++++ Exercise inputs ++++
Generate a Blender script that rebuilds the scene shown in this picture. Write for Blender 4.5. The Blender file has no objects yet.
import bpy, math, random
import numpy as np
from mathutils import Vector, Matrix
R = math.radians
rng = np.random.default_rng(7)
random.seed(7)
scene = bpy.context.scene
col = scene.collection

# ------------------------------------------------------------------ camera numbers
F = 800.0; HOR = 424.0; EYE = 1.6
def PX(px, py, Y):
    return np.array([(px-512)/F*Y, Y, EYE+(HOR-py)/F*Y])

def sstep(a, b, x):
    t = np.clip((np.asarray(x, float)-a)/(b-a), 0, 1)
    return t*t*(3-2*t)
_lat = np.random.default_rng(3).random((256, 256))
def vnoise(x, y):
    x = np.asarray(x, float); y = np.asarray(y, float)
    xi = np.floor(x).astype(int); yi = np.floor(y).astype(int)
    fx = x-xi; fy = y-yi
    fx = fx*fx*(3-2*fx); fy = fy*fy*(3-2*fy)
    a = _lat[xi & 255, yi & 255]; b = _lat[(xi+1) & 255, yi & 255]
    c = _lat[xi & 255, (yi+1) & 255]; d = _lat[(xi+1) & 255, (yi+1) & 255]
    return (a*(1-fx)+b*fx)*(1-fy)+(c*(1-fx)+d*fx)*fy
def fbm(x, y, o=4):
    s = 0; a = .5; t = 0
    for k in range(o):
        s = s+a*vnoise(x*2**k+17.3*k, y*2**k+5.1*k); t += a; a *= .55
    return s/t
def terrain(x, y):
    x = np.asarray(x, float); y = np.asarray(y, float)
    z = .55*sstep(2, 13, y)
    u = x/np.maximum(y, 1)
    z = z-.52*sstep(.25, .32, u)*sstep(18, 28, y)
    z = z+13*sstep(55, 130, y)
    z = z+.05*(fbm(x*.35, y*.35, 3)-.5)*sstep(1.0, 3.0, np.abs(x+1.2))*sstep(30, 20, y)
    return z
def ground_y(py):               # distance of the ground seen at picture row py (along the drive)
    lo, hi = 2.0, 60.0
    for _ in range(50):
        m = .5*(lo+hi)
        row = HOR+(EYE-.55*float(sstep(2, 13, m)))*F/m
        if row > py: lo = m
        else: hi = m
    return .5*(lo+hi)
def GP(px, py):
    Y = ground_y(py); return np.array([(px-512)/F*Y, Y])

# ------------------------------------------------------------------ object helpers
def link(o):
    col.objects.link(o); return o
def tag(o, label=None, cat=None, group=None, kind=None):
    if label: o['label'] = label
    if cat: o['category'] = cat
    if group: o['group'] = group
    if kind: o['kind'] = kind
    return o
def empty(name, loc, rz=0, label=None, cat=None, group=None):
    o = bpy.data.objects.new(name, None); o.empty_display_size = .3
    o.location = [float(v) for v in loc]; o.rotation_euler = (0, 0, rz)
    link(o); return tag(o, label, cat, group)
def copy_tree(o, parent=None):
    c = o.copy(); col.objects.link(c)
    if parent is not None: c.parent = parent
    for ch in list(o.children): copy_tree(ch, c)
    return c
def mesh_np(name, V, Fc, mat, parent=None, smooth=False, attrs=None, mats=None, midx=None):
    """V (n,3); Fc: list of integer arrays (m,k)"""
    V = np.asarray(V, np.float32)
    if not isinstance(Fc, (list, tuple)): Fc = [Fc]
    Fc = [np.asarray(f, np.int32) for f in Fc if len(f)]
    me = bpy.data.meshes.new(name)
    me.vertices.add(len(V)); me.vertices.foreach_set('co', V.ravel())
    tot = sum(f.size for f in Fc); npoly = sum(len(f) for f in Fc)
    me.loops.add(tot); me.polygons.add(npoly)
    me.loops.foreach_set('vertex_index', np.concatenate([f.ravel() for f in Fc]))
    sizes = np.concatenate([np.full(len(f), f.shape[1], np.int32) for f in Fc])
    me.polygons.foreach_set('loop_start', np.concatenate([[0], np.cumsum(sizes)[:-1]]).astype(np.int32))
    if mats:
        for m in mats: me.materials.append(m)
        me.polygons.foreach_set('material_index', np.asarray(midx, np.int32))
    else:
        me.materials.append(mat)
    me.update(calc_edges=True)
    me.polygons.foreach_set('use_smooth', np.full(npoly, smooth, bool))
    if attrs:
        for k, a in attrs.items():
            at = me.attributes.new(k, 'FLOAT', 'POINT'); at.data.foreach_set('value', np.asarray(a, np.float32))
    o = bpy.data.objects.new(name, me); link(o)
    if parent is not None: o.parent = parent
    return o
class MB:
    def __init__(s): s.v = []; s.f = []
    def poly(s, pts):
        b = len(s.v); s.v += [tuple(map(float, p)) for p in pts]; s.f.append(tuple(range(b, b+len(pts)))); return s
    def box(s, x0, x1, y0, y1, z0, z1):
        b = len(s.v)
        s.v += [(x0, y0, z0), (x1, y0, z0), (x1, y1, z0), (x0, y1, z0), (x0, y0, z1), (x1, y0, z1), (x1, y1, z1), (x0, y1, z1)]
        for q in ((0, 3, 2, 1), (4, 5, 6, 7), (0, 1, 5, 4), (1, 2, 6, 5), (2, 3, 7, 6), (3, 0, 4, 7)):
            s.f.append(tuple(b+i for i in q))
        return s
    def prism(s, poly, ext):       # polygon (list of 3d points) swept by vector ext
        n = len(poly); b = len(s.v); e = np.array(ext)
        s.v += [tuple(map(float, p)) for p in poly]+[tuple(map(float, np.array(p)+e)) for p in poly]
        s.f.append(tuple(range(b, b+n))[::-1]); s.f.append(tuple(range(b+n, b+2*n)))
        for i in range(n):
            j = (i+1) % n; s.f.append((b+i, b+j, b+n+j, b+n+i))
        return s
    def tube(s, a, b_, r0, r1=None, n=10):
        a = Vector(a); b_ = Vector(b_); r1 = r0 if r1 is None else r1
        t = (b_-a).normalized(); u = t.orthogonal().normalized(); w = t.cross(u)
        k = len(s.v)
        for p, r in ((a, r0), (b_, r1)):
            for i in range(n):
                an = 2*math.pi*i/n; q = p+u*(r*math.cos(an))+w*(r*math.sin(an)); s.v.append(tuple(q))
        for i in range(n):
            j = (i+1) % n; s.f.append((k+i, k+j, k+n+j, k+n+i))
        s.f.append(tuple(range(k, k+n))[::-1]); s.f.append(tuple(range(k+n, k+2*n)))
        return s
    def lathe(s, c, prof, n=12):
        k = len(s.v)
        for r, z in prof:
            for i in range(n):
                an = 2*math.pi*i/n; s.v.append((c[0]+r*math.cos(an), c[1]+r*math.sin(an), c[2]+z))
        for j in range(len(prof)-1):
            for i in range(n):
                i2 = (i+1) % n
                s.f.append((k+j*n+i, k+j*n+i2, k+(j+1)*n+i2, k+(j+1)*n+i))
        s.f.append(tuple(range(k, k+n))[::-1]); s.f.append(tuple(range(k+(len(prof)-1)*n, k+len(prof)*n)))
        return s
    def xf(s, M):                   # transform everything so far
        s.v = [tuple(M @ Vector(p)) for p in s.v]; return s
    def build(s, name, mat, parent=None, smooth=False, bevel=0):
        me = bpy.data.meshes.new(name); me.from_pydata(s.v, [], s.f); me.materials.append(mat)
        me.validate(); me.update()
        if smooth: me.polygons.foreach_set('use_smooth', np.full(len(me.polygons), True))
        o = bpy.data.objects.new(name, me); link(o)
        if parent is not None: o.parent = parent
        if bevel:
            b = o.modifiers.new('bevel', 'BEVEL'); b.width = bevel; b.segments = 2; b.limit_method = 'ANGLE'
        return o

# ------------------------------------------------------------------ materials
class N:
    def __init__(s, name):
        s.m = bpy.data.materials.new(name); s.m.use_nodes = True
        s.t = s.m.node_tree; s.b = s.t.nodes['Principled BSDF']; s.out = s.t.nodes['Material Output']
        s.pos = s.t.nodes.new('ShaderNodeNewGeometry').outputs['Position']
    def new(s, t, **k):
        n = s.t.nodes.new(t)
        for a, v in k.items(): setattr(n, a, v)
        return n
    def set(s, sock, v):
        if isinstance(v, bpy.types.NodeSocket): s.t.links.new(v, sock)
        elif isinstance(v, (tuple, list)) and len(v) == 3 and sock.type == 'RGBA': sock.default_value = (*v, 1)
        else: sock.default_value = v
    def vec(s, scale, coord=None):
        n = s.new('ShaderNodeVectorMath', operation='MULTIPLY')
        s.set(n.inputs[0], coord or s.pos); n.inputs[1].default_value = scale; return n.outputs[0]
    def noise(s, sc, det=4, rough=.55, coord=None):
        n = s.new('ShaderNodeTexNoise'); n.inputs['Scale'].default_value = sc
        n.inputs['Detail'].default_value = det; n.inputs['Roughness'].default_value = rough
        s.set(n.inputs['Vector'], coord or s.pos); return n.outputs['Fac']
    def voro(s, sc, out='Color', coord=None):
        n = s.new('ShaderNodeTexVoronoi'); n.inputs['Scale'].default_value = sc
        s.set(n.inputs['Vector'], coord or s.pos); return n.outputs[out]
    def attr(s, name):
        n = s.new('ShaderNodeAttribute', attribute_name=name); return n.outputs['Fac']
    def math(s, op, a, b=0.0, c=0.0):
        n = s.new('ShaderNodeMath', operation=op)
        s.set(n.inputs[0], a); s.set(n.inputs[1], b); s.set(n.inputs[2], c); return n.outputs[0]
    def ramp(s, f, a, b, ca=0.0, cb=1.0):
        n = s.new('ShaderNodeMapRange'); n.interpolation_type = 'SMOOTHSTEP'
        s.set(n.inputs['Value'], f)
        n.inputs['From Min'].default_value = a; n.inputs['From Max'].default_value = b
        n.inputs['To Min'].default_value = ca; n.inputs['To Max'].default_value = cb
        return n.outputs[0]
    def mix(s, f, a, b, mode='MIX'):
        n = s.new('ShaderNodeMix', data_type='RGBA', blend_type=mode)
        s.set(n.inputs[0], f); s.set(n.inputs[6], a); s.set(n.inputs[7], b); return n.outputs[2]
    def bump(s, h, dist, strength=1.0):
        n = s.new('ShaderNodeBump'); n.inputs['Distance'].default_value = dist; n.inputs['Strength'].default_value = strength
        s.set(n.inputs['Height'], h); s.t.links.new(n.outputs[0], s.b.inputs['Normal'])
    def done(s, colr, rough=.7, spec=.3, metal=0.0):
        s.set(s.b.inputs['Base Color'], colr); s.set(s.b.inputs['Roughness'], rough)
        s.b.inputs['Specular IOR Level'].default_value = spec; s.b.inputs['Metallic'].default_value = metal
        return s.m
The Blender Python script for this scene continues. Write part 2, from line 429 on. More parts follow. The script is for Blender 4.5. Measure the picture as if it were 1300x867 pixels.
++++
_Exercise brief_:
Please copy, word for word, every line from the first line of the records through the line containing "return np.array([(px-512)/F*Y, Y, EYE+(HOR-py)/F*Y])", with both of those lines included and nothing else.

_Answer for the task_:
Generate a Blender script that rebuilds the scene shown in this picture. Write for Blender 4.5. The Blender file has no objects yet.
import bpy, math, random
import numpy as np
from mathutils import Vector, Matrix
R = math.radians
rng = np.random.default_rng(7)
random.seed(7)
scene = bpy.context.scene
col = scene.collection

# ------------------------------------------------------------------ camera numbers
F = 800.0; HOR = 424.0; EYE = 1.6
def PX(px, py, Y):
    return np.array([(px-512)/F*Y, Y, EYE+(HOR-py)/F*Y])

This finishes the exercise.